Toronto has taken some steps to make the roads safer for pedestrians. Since 2000, the city has painted “zebra markings” at more than 1,000 intersections, installed 77 red-light cameras and lengthened traffic light intervals at some of the most hazardous junctions. But none of these measures has had a lasting effect on the number of fatalities.

In March, councillor Jaye Robinson, the public works chair, introduced a motion recommending that Toronto consider a comprehensive road safety plan. Among her proposals was Vision Zero, a Swedish program that lays out a suite of measures including wider sidewalks, better barriers, improved oversight of vehicle and road maintenance, and, yes, lower speed limits. Sweden adopted Vision Zero in 1997 and has seen a steady decrease in traffic fatalities, even as its traffic volume rises—a by-product of a growing economy. Sweden’s roads are now the world’s safest.

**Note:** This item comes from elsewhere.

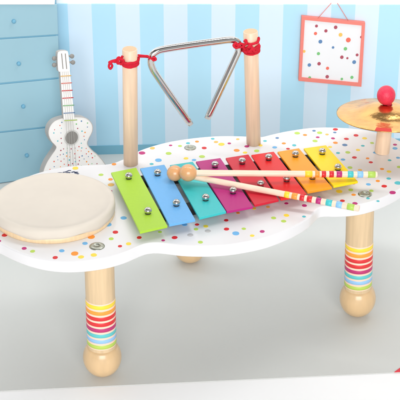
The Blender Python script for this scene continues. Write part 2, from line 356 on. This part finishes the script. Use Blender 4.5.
# flat screws over the legs
legw = wood('leg_wood', (220, 192, 152)); ballw = mat('leg_ball_wood', (222, 188, 142), .3, noise=.07, scale=130, stretch=(1, 1, .3), coat=.35)
for sx, sy, r in ((97, 246.4, .0066), (365, 194.2, .0064), (190.2, 147.8, .0058)):
    bm = bmesh.new(); c = at(sx, sy, 0)
    lathe(bm, [(r*1.12, 0), (r*1.1, .0004), (r*.8, .0011), (r*.45, .0014), (r*.42, .0007), (0, .0007)], c, ZV, 32)
    build('bolt', bm, mat('bolt_metal', (170, 172, 160), .32, metal=.85), mt, smooth=True)
for sx, sy in ((190.3, 235), (207.8, 231)):
    bm = bmesh.new(); lathe(bm, [(0, .0004), (.0016, .0003), (.0026, .0001), (.003, .00002)], at(sx, sy, 0), ZV, 20); build('plug', bm, mat('plug_grey', (186, 184, 184), .5), mt, smooth=True)

STR = [('yellow', (252, 218, 60)), ('orange', (246, 160, 58)), ('red', (222, 44, 48)), ('red', (222, 44, 48)), ('magenta', (190, 46, 112)), ('teal', (96, 198, 200)), ('blue', (150, 196, 236)), ('lime', (186, 212, 92))]
pinkw = mat('stripe_gap', (250, 214, 190), .45)
def leg(bx, by, topx):
    c = at(bx, by, FLOOR); r = .0142; RB = .0193
    t = hit(topx, by-128, c, Vector((0, -1, 0))); ax = (Vector((t.x, c.y, -.0126))-c).normalized()
    H = (-.0126-FLOOR)/ax.z
    bm = bmesh.new(); lathe(bm, [(0, .02), (r, .02), (r, H), (0, H)], c, ax, 56)
    o = build('leg', bm, legw, mt, bevel=.0004)
    bm = bmesh.new(); pr = [(a*1.0, b) for a, b in ballp(RB*.985, 28, RB*.97) if b < RB*.97+RB*.69]
    pr = [(a, b*1.1) for a, b in pr]
    pr += [(.0136, pr[-1][1]+.0003), (0, pr[-1][1]+.0003)]
    lathe(bm, pr, c, ax, 56); build('foot_ball', bm, ballw, o, smooth=True)
    z0 = .0392
    bm = bmesh.new(); lathe(bm, [(r+.00006, z0-.0018), (r+.00012, z0-.0016), (r+.00012, z0+8*.0065-.0016), (r+.00006, z0+8*.0065-.0013)], c, ax, 56)
    for i, (k, rgb) in enumerate(reversed(STR)):
        z = z0+i*.0065-.0005
        bm2 = bmesh.new(); lathe(bm2, [(r+.0001, z-.0001), (r+.00027, z), (r+.00027, z+.0041), (r+.0001, z+.0042)], c, ax, 56)
        build('stripe', bm2, mat('stripe_'+k, rgb, .4, coat=.1), o, smooth=True)
    build('stripe_ground', bm, pinkw, o, smooth=True)
leg(102.8, 373.6, 98.6); leg(357.2, 314.2, 361.4); leg(190, 260.8, 189)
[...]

New York Mayor Bill de Blasio launched Vision Zero in January 2014. So far, he has made 25 miles (40 kilometres) per hour the default limit, installed 120 school-speed-zone cameras and 400 speed bumps, and increased the size of sidewalks and pedestrian islands. New York Police Commissioner Bill Bratton vowed, “We will be just as aggressive in preventing a deadly crash on the street as we are in preventing a deadly shooting.” That’s the kind of chutzpah Toronto needs. In the last two years, there have been 71 pedestrian deaths in Toronto and 49 fatal shootings. Ask yourself: which do we hear more about?